Friday, 26 July 2013

Little, Brown, Forty and Counting

I don't think I'd heard of the publishers Little, Brown and now I've heard of two bits of news about their books all at once. Sounds just like Big, Red buses.

'The Cuckoo's Calling' by Robert Galbraith, published as a first novel in April by an arm of Little, Brown, turns out to be by J K Rowling, whose first 'grown-ups' book also published by Little, Brown is about to come out in paperback. Already Warner Brothers are looking into making a film - as the studio who also made the Harry Potters they are merely the favourites - and although the sales of the book went exponential last week once it was revealed who the real author was, apparently TV companies were already making offers beforehand. Although all the fans and sleuths out there managed to recognise obvious clues in the style (apparently Robert was attuned to female fashion, though I'd have thought that male fashion  designers are too, but I suppose they just never write novels) and also the pseudonym, I've not read this first Rowling detective novel. Or any others I have to admit. However, what I'd like to know is, does the title  mean the Calling (as in compulsion) of the Cuckoo, the Cuckoo is calling as in making a racket, or both?

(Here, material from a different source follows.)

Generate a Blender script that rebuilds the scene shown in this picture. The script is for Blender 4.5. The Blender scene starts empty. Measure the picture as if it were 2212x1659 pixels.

On to the second bit of news from Little, Brown (and what sort of name is that, I ask myself?*) Now an imprint of Little, Brown, Virago's fortieth anniversary this month is being celebrated by their publishing a new book, how else!, 'Virago is 40: A Celebration',  a free ebook at virago.co.uk with contributions from authors from Maya Angelou to Naomi Wolf, which includes meditations on the milestone age and essays on the 1940s, an age which saw British women stepping into  men's jobs in large numbers while they were at war. But on a lighter note, it has Michèle Roberts speaking of Collette:
'She had the kind of face/ that launched a thousand ships./ She was forty round the waist/ the bosom and the hips./ That's what comes of eating/lots of steak and chips.'
* Little, Brown is in fact Little, Brown and Company, established in 1837 by Charles Coffin(?!) Little and James Brown, no not the singer, whose early lists included poetry of Emily Dickinson and Little Women by Louisa May Alcott. They have published a wide range of books from Salinger's Catcher in the Rye, to the works of P G Wodehouse,  Nelson Mandela, the Dalai Lama, Anita Shreve and Ogden Nash, to name but a few. Plus the photography of Ansel Adams.